Feedback regimes and the challenge of change

To what extent are university learning environments conducive to the implementation of useful and valuable feedback processes of different forms? Are the social contexts in which feedback operates a significant barrier, and if so, how might related challenges be tackled or reduced?

In his book about prospects and levers for changes to teaching and learning in higher education, Paul Trowler talks about social contexts of change, and the relationship between context and innovation in terms of harmonies or disjunctions that arise. He uses the concept of teaching and learning regimes to represent a constellation of rules, procedures, assumptions, practices and relationships, comprising elements, such as power relations, implicit theories and conventions (Trowler, 2020). Such regimes imply an underpinning set of rules and assumptions that impact on practice.

Given that assessment and feedback practices are often proceduralized within accountability forces, it made sense to me in my most recent paper to put the concept of regimes to work. I define feedback regimes as the procedures, routines, assumptions and relationships influencing the social practice of feedback (Carless, 2023). Feedback regimes represent the socially constructed organizational level of procedures and assumptions that influence the practices of teachers.

The notion of feedback regimes contributes to understandings of teacher feedback literacy by reinforcing sociocultural and ecological influences on practice resonating with Chong (2021). Feedback regimes are enacted within ecological systems in which individuals interact with social learning environments containing situated assumptions, practices, opportunities and constraints to useful feedback processes. The way feedback regimes are currently structured contributes to explanations of why the feedback literature has been moving forward but standard practices often do not (cf. Dawson et al., 2019). Structures impeding feedback change, include transmission-focused views of feedback; procedures, routines and accountability pressures; and lack of compelling incentives for change (Carless, 2023).
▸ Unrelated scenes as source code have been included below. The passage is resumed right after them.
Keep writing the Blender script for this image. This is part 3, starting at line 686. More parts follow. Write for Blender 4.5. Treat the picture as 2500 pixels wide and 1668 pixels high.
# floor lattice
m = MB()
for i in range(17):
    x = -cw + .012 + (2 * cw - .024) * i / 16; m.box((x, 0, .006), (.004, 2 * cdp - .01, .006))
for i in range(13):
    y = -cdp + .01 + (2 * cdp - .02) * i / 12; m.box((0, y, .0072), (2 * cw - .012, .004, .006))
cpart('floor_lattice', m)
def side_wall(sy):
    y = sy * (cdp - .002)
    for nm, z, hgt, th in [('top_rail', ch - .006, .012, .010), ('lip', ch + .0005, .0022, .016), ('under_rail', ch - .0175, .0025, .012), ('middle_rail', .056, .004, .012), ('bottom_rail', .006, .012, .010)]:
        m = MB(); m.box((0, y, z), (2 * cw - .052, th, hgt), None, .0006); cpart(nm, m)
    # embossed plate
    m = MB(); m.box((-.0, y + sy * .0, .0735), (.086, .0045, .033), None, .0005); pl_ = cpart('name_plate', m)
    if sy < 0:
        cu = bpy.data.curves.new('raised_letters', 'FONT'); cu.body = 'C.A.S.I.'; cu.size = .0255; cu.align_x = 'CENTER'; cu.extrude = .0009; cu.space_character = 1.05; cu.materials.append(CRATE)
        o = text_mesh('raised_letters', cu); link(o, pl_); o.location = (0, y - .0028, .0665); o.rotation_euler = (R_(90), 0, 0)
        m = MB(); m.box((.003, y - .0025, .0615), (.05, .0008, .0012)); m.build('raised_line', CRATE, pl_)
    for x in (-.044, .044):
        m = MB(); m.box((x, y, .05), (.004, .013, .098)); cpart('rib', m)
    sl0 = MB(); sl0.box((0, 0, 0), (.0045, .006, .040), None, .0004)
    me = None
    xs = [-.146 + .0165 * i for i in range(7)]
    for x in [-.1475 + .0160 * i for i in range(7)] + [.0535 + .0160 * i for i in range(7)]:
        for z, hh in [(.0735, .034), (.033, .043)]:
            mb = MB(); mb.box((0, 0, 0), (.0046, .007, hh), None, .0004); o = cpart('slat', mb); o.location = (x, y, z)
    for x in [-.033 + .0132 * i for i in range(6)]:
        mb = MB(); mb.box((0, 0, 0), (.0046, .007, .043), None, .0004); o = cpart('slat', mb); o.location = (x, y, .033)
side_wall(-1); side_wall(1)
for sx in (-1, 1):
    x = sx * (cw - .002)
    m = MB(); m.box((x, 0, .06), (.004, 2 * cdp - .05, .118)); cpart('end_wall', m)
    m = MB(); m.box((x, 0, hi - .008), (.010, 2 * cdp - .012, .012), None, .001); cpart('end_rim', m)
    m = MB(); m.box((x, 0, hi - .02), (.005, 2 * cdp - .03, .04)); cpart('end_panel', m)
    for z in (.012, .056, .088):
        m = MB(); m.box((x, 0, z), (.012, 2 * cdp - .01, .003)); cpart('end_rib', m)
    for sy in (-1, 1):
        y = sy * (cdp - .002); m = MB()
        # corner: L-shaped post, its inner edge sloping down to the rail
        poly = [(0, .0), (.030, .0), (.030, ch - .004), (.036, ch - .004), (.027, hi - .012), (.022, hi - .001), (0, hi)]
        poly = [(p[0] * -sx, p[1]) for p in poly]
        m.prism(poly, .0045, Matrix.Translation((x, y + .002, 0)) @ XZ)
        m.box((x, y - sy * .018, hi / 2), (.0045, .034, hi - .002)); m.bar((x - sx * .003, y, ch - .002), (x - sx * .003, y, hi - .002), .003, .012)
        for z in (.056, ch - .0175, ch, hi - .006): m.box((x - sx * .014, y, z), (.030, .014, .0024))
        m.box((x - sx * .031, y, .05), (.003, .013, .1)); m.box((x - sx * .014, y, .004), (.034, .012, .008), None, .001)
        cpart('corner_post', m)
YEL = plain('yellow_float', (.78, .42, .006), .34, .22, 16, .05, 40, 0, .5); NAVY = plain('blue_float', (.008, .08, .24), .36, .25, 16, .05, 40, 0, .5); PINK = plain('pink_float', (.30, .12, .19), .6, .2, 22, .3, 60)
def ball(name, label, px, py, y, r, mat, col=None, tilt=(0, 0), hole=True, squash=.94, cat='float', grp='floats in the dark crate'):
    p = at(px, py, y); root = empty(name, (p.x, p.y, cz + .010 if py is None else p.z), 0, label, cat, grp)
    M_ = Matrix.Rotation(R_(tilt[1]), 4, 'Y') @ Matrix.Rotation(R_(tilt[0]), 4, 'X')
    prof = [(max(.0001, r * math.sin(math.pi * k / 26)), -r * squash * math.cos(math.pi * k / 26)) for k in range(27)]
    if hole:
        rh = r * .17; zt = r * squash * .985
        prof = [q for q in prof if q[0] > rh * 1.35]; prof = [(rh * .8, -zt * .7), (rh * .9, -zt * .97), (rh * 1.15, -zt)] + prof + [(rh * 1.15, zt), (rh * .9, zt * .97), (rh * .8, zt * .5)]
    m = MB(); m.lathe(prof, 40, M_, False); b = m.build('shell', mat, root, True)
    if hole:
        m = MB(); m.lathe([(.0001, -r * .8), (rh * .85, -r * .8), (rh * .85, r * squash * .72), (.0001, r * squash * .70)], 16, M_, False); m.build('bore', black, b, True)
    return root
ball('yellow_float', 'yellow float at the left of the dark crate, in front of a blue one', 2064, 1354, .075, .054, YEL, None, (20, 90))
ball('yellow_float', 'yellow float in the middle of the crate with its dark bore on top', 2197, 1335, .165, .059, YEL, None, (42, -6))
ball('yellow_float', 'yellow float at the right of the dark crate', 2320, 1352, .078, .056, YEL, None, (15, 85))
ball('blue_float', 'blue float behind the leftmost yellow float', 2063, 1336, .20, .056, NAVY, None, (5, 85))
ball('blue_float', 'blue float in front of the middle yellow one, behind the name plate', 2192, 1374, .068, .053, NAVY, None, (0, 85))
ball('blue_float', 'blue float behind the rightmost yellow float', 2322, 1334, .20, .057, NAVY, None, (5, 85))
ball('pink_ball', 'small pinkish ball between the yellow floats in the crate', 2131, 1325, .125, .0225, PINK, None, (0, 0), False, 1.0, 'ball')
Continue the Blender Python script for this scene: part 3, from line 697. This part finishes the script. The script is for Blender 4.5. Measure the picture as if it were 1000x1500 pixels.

In a recent talk that I did for the HERDSA Assessment SIG, one of the audience members pointed out that the idea of a regime carries images of authoritarian forms of government. This seems like a salient point and perhaps indicative that current feedback regimes in universities are far from ideal, possibly not particularly collegial or democratic, and would benefit from change initiatives.

Change elements of salience, congruence and value are used as a lens to cast light on prospects for structural change to feedback regimes (Carless, 2023). Salience refers to the significance of feedback within the priorities of existing regimes. The most salient aspect of feedback is its potential for enhancing student learning, so reconfiguring feedback regimes beyond ritual and compliance in a learning-focused direction would contribute to reclaiming the pedagogical salience of feedback. In terms of congruence, teachers are probably most likely to implement feedback practices that can be integrated within their own belief systems. Value in feedback regimes includes making feedback practices satisfying for teachers as well as useful for students, and so a value perspective includes a strategic reduction in ineffective time-consuming practices, such as detailed summative commentary at the end of courses when it is too late for students to act.

Feedback regimes represent an alternative terminology to feedback cultures because ‘culture’ is a slippery concept with various meanings, including national cultures as well as micro, meso and macro cultures. Importantly, the analysis of feedback regimes can draw on the conceptual apparatus of teaching and learning regimes elaborated by Trowler, including social practice theory. The negative connotations of ‘regime’ may represent a challenge, or even an impetus for reform.

There are of course questions for further research. How can teacher feedback literacy be leveraged to contribute to the broader development of learning-focused feedback regimes? How might feedback regimes evolve to support or incentivize the enhancement of feedback practices? How can value perspectives on change support the development of more useful, and less wasteful, feedback regimes? (Carless, 2023).

Spoiler alert: Coming soon on HBO, ‘The Regime’, Kate Winslet leads a European dictatorship in a dystopian future.

References:

Carless, D. (2023). Teacher feedback literacy, feedback regimes and iterative change: Towards enhanced value in feedback processes. Higher Education Research and Development.

Chong, S. W. (2021). Reconsidering student feedback literacy from an ecological perspective. Assessment & Evaluation in Higher Education, 46(1), 92-104.

Dawson, P., Henderson, M., Mahoney, P., Phillips, M., Ryan, T., Boud, D., & Molloy. E. (2019).
What makes for effective feedback: Staff and student perspectives. Assessment & Evaluation in Higher Education, 44(1), 25-36.

Trowler, P. (2020). Accomplishing change in teaching and learning regimes: Higher education and the practice sensibility. Oxford University Press.